Data -
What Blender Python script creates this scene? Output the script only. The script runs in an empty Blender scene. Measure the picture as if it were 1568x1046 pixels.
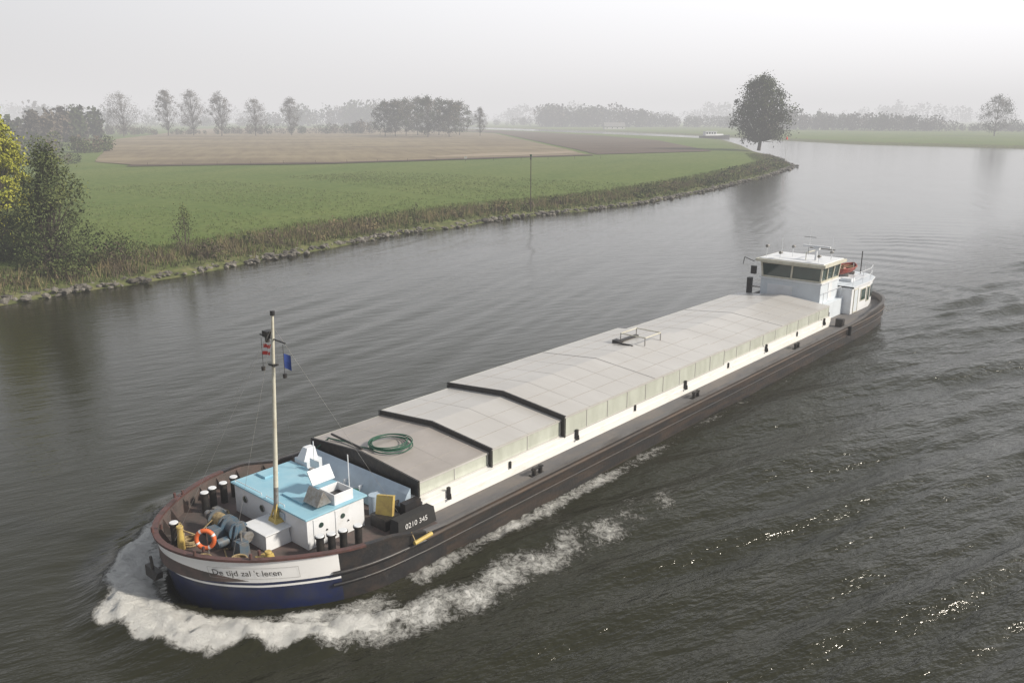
import bpy, bmesh, math, random
import numpy as np
from mathutils import Vector, Matrix
random.seed(7); rng=np.random.default_rng(11)
scene=bpy.context.scene
R=math.radians
# ------------------------------------------------------------------ camera
cam=bpy.data.cameras.new("camera"); co=bpy.data.objects.new("camera",cam); scene.collection.objects.link(co)
co.location=(0,0,15.2); co.rotation_euler=(R(75),0,0)
cam.sensor_width=36; cam.lens=29.4; cam.clip_start=0.5; cam.clip_end=12000
scene.camera=co
scene.view_settings.view_transform='Standard'; scene.view_settings.look='None'; scene.view_settings.exposure=0
# ------------------------------------------------------------------ world / sun
SUN_EL=34; SUN_AZ=104
sd=Vector((math.cos(R(SUN_EL))*math.sin(R(SUN_AZ)),math.cos(R(SUN_EL))*math.cos(R(SUN_AZ)),math.sin(R(SUN_EL))))
w=bpy.data.worlds.new("World"); scene.world=w; w.use_nodes=True
nt=w.node_tree; bg=nt.nodes['Background']
sky=nt.nodes.new('ShaderNodeTexSky'); sky.sky_type='NISHITA'; sky.sun_disc=False
sky.sun_elevation=R(SUN_EL); sky.sun_rotation=R(SUN_AZ); sky.air_density=1.0; sky.dust_density=4.0; sky.ozone_density=1.0
tc=nt.nodes.new('ShaderNodeTexCoord'); sep=nt.nodes.new('ShaderNodeSeparateXYZ'); nt.links.new(tc.outputs['Generated'],sep.inputs[0])
rmp=nt.nodes.new('ShaderNodeValToRGB'); nt.links.new(sep.outputs['Z'],rmp.inputs[0])
e=rmp.color_ramp.elements
e[0].position=0.0; e[0].color=(.62,.605,.615,1)
e[1].position=0.8; e[1].color=(.215,.23,.25,1)
m=e.new(0.14); m.color=(.70,.70,.72,1)
m=e.new(0.4); m.color=(.445,.46,.48,1)
dt=nt.nodes.new('ShaderNodeVectorMath'); dt.operation='DOT_PRODUCT'; nt.links.new(tc.outputs['Generated'],dt.inputs[0]); dt.inputs[1].default_value=(math.sin(R(60))*.95,math.cos(R(60))*.95,.3)
gl=nt.nodes.new('ShaderNodeMapRange'); gl.inputs[1].default_value=-.2; gl.inputs[2].default_value=1.0; gl.inputs[3].default_value=7.4; gl.inputs[4].default_value=18.0; nt.links.new(dt.outputs['Value'],gl.inputs[0])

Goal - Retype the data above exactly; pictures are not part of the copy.

Answer to this problem -
What Blender Python script creates this scene? Output the script only. The script runs in an empty Blender scene. Measure the picture as if it were 1568x1046 pixels.
import bpy, bmesh, math, random
import numpy as np
from mathutils import Vector, Matrix
random.seed(7); rng=np.random.default_rng(11)
scene=bpy.context.scene
R=math.radians
# ------------------------------------------------------------------ camera
cam=bpy.data.cameras.new("camera"); co=bpy.data.objects.new("camera",cam); scene.collection.objects.link(co)
co.location=(0,0,15.2); co.rotation_euler=(R(75),0,0)
cam.sensor_width=36; cam.lens=29.4; cam.clip_start=0.5; cam.clip_end=12000
scene.camera=co
scene.view_settings.view_transform='Standard'; scene.view_settings.look='None'; scene.view_settings.exposure=0
# ------------------------------------------------------------------ world / sun
SUN_EL=34; SUN_AZ=104
sd=Vector((math.cos(R(SUN_EL))*math.sin(R(SUN_AZ)),math.cos(R(SUN_EL))*math.cos(R(SUN_AZ)),math.sin(R(SUN_EL))))
w=bpy.data.worlds.new("World"); scene.world=w; w.use_nodes=True
nt=w.node_tree; bg=nt.nodes['Background']
sky=nt.nodes.new('ShaderNodeTexSky'); sky.sky_type='NISHITA'; sky.sun_disc=False
sky.sun_elevation=R(SUN_EL); sky.sun_rotation=R(SUN_AZ); sky.air_density=1.0; sky.dust_density=4.0; sky.ozone_density=1.0
tc=nt.nodes.new('ShaderNodeTexCoord'); sep=nt.nodes.new('ShaderNodeSeparateXYZ'); nt.links.new(tc.outputs['Generated'],sep.inputs[0])
rmp=nt.nodes.new('ShaderNodeValToRGB'); nt.links.new(sep.outputs['Z'],rmp.inputs[0])
e=rmp.color_ramp.elements
e[0].position=0.0; e[0].color=(.62,.605,.615,1)
e[1].position=0.8; e[1].color=(.215,.23,.25,1)
m=e.new(0.14); m.color=(.70,.70,.72,1)
m=e.new(0.4); m.color=(.445,.46,.48,1)
dt=nt.nodes.new('ShaderNodeVectorMath'); dt.operation='DOT_PRODUCT'; nt.links.new(tc.outputs['Generated'],dt.inputs[0]); dt.inputs[1].default_value=(math.sin(R(60))*.95,math.cos(R(60))*.95,.3)
gl=nt.nodes.new('ShaderNodeMapRange'); gl.inputs[1].default_value=-.2; gl.inputs[2].default_value=1.0; gl.inputs[3].default_value=7.4; gl.inputs[4].default_value=18.0; nt.links.new(dt.outputs['Value'],gl.inputs[0])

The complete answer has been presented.